The amortization of software usage rights is defined based on the effective period of the license contracted. The amortization of internally developed software is defined based on the period over which the software will generate future economic benefits for PagSeguro Group (note 2.9).
3.2.    Deferred income tax and social contribution
PagSeguro Group recognizes deferred income tax and social contribution based on future taxable profit estimates for the next ten years. These projections are periodically reviewed and approved by management.
3.3.    Provision for contingencies
PagSeguro Group recognizes provisions for civil, tax and labor lawsuits. The assessment of probability of loss includes assessing the available evidence and jurisprudence, the hierarchy of laws and most recent court decisions. Provisions are reviewed and adjusted to consider changes in circumstances such as the applicable limitation period, findings of tax inspections and additional exposures identified based on new issues or court decisions.
3.4. Measurement of loss allowance for expected credit losses
For accounts receivable from cards issuers, PagSeguro Group uses a provision matrix to calculate ECLs. The provision rates are based on the internal credit rating that consider external information, such as ratings given by major rating agencies and forward-looking factors specific to the debtors and the economic environment.

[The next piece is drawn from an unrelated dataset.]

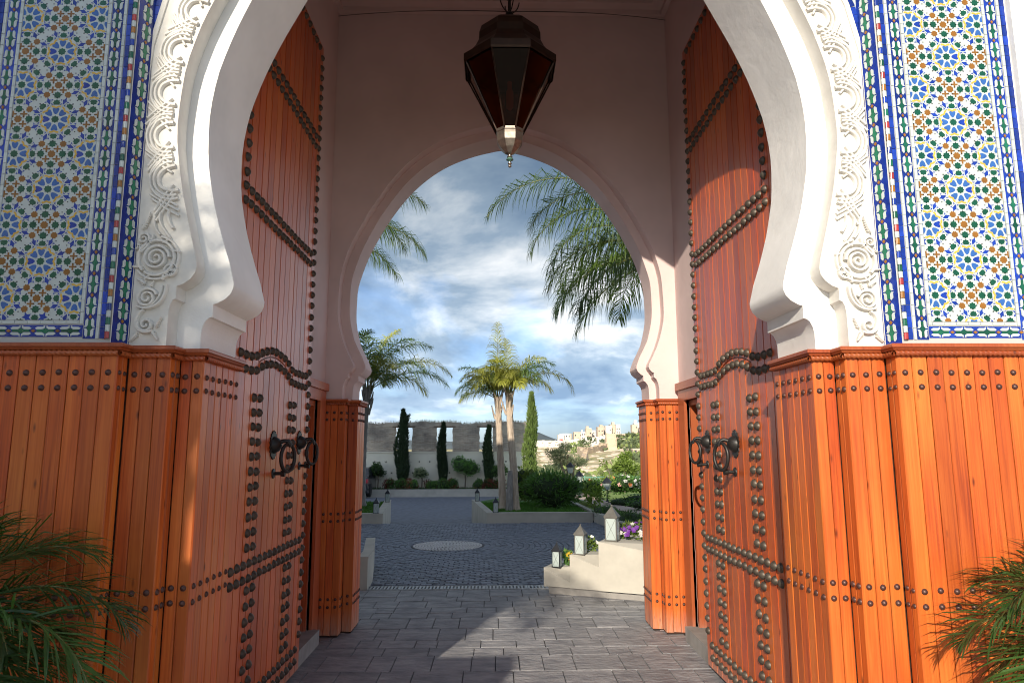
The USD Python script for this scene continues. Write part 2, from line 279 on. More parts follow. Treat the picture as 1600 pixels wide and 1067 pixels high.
def wainscot(name, path, counts, rows, label, plank_mat, ztop=2.088, zbot=0.012, bolts=None, cornice=True, side=1):
    """path: plan polyline, wall on its right, room on its left; counts: boards of each segment"""
    core = B(); P = np.array(path, float)
    inner = offset(P, -.03)
    for i in range(len(P)-1):
        a, b, c, d = P[i], P[i+1], inner[i+1], inner[i]
        a2, b2 = offset(P, -.009)[i], offset(P, -.009)[i+1]
        core.hexa([(*a2, 0), (*b2, 0), (*c, 0), (*d, 0)], [(*a2, ztop+.02), (*b2, ztop+.02), (*c, ztop+.02), (*d, ztop+.02)])
    w = obj(gate, name, core, M['gap'], label)
    for i in range(len(P)-1):
        t = P[i+1]-P[i]; L = np.linalg.norm(t); t /= L; n = np.array([-t[1], t[0]]); k = counts[i]; wd = L/k
        for j in range(k):
            g = .0016; a = P[i]+t*(j*wd+g); b = P[i]+t*((j+1)*wd-g); ch = .0035; jit = RNG.uniform(-.0012, .0012)
            prof = [a-n*.0095, b-n*.0095, b+n*(jit-ch), b-t*ch+n*jit, a+t*ch+n*jit, a+n*(jit-ch)]
            v = [(*p, zbot+RNG.uniform(0, .01)) for p in prof] + [(*p, ztop+.01) for p in prof]
            f = [(q, (q+1) % 6, 6+(q+1) % 6) for q in range(6)] + [(q, 6+(q+1) % 6, 6+q) for q in range(6)] + [(6, 7, 8), (6, 8, 9), (6, 9, 10), (6, 10, 11)]
            obj(w, 'plank', (np.array(v), np.array(f)), plank_mat)
            nb = bolts[i] if bolts else 1
            for q in range(nb):
                c = a + (b-a)*((q+.5)/nb)
                for z in rows:
                    rr = .0145 if nb == 1 and wd > .05 else .011
                    obj(w, 'bolt', bolt_mesh((*(c+n*(jit-.001)), z+RNG.uniform(-.002, .002)), (*n, 0), rr, rr*.85), M['bolt'], smooth=60)
    if cornice:
        def swp(prof):
            m = B(); rings = [np.column_stack([offset(P, d), np.full(len(P), z)]) for d, z in prof]
            for i in range(len(P)-1):
                for q in range(len(prof)):
                    r0, r1 = rings[q], rings[(q+1) % len(prof)]
                    m.add([r0[i], r0[i+1], r1[i+1], r1[i]], [(0, 1, 2, 3)])
            for e in (0, len(P)-1):
                m.add([r[e] for r in rings], [(0, q, q+1) for q in range(1, len(prof)-1)])
            return m
        zt = 2.15
        obj(w, 'cornice', swp([(-.03, ztop+.008), (.008, ztop+.008), (.008, ztop+.030), (.020, ztop+.033), (.026, ztop+.042), (.034, ztop+.045), (.034, zt-.006), (.029, zt), (-.03, zt)]), M['trim'], smooth=30)
        rope = B(); Q = offset(P, .0125)
        for i in range(len(Q)-1):
            L = np.linalg.norm(Q[i+1]-Q[i]); ns = max(2, int(L/.0045)); nn = 10
            t = (Q[i+1]-Q[i])/L; nrm = np.array([-t[1], t[0]]); a = np.arange(nn)/nn*2*PI; rows_ = []
            for k in range(ns+1):
                s_ = L*k/ns; r = .0135*(.66+.34*np.abs(np.cos(1.5*a - s_*PI/.022)))
                c = np.array([*(Q[i]+t*s_), ztop+.019])
                rows_.append(c + (np.cos(a)*r)[:, None]*np.array([*nrm, 0]) + (np.sin(a)*r)[:, None]*np.array([0, 0, 1.]))
            v = np.vstack(rows_); f = [(k*nn+j, k*nn+(j+1) % nn, (k+1)*nn+(j+1) % nn, (k+1)*nn+j) for k in range(ns) for j in range(nn)]
            rope.add(v, f)
        obj(w, 'rope_moulding', rope, M['trim'], smooth=50)
    return w
ROWS = (2.0263-.004, 1.957, 1.0864, 1.021, .328, .261)
right_path = [(1.426, 3.66), (1.426, 3.21), (1.533, 3.21), (1.533, 3.11), (1.72, 3.11), (1.72, 3.02), (3.40, 3.02)]
mir = lambda P: [(-x, y) for x, y in P][::-1]
wainscot('wainscot', right_path[::-1], [24, 2, 3, 2, 2, 6], ROWS, 'sunlit orange plank cladding right of the entrance', M['plank'])
wainscot('wainscot', mir(right_path)[::-1], [6, 2, 2, 3, 2, 24], ROWS, 'shaded reddish plank cladding left of the entrance', M['plank'])
rear_r = [(1.403, 7.09), (1.403, 6.74), (1.497, 6.74), (1.497, 6.60), (1.70, 6.60)]
wainscot('wainscot', rear_r[::-1], [3, 2, 1, 6], ROWS, 'sunlit timber pier at the right of the rear arch', M['plank'])
wainscot('wainscot', mir(rear_r)[::-1], [6, 1, 2, 3], ROWS, 'shaded timber pier at the left of the rear arch', M['plank'])
# ---- side doorways
for s in (-1, 1):
    fr = B(); y0, y1, zt = DOOR; X = lambda a, b: (min(s*a, s*b), max(s*a, s*b))
    fr.box(*X(XW-.028, XW+.02), y1, y1+.20, .0, zt+.10); fr.box(*X(XW-.028, XW+.02), y0-.14, y0, .0, zt+.10)
    fr.box(*X(XW-.028, XW+.02), y0, y1, zt, zt+.10); fr.box(*X(XW-.05, XW), y0-.17, y1+.215, zt+.101, zt+.17)
    fr.box(*X(XW+.021, XW+.2), y1-.04, y1-.001, .0, zt-.001); fr.box(*X(XW+.021, XW+.2), y0+.001, y0+.04, 0, zt-.001); fr.box(*X(XW+.021, XW+.2), y0+.041, y1-.041, zt-.05, zt-.001)
    d = obj(gate, 'door_frame', fr, M['trim'])
    k = 6
    for j in range(k):
        a = y0+.042+(y1-y0-.084)*j/k; b = y0+.042+(y1-y0-.084)*(j+1)/k
        obj(d, 'board', B().box(*X(XW+.12, XW+.15), a+.002, b-.002, .13, zt-.052), M['gate'])
    obj(gate, 'threshold', B().box(*X(XW-.09, XW+.25), y0-.14, y1+.02, .0, .125), M['step'])

# ================================================================ CARVED STUCCO
YC = Y1
def rib(m, pts, r=.009, h=.012, closed=False):
    """half-round moulding along a polyline in the x-z plane of the carved face"""
    P = np.asarray(pts, float)
    if len(P) < 2: return
    T = np.gradient(P, axis=0); T /= np.linalg.norm(T, axis=1, keepdims=True)+1e-9; Nn = np.column_stack([-T[:, 1], T[:, 0]])
    h = h*1.55; sec = [(-1, 0), (-.93, .72), (-.5, 1), (.5, 1), (.93, .72), (1, 0)]; rows_ = []
    R = np.broadcast_to(np.asarray(r, float), (len(P),))
    for a, b in sec: rows_.append(np.column_stack([P[:, 0]+Nn[:, 0]*a*R, np.full(len(P), YC-b*h), P[:, 1]+Nn[:, 1]*a*R]))
    v = np.vstack(rows_); n = len(P); f = [(q*n+i, q*n+i+1, (q+1)*n+i+1, (q+1)*n+i) for q in range(5) for i in range(n-1)]
    m.add(v, f)
    for e in (0, n-1): m.add([r_[e] for r_ in rows_], [(0, q, q+1) for q in range(1, 5)])
def spiral(c, r0, r1, a0, turns, n=60):
    t = np.linspace(0, 1, n); r = r0+(r1-r0)*t**.85; a = a0+turns*2*PI*t
    return np.column_stack([c[0]+r*np.cos(a), c[1]+r*np.sin(a)])
def bez(*p, n=16):
    P = [np.array(q, float) for q in p]; t = np.linspace(0, 1, n)[:, None]
    while len(P) > 1: P = [P[i]*(1-t)+P[i+1]*t for i in range(len(P)-1)]
    return P[0]
out_line = LineString([(x, z) for x, z in OUT if z > 2.55][::-1])
def ringpt(sgn, l, v):
    p = out_line.interpolate(l); q = out_line.interpolate(l+.01); t = np.array([q.x-p.x, q.y-p.y]); t /= np.linalg.norm(t); n = np.array([t[1], -t[0]])
    r = np.array([p.x, p.y])+n*v; return (sgn*r[0], r[1])
L0 = out_line.project(Point(1.53, 2.845)); PITCHK = .212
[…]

For loans and credit cards receivable with the clients, the provision rates are based on days past due and internal credit rating (i.e. the capacity and historical payments linked to the Client). The provision is initially based on the Group's historical observed default rates. PagSeguro periodically reassesses the premises to adjust the historical credit loss experience with prospective information every year. Therefore, if any external factor, as a representative fall-off in forecast economic indicators and unstable economic scenario indicates an increase in number of defaults, the historical default rates are adjusted. At every reporting date, the historical observed default rates are updated and changes in the future estimates are analyzed and adjusted.
3.5. Business combinations
Businesses combinations are accounted for using the acquisition method. The consideration transferred in a business combination is measured at fair value, which is calculated as the sum of the acquisition-date fair values of the assets transferred by the Company to, and liabilities assumed by the Company from the former owners of the acquiree, the amount of any non-controlling interest in the acquiree, and the equity interests issued by the Company in exchange for control of the acquiree.
For each acquisition, management's judgment must be exercised to determine the fair value of the assets acquired, the liabilities assumed and any non-controlling interest in the acquiree, applying estimates or judgments in techniques used, especially in forecasting CGU's cash flows, in the computation of weighted average cost of capital ("WACC") and estimation of inflation during the identification of intangible assets with indefinite live, mainly, goodwill and developed software's, as described in Note 11.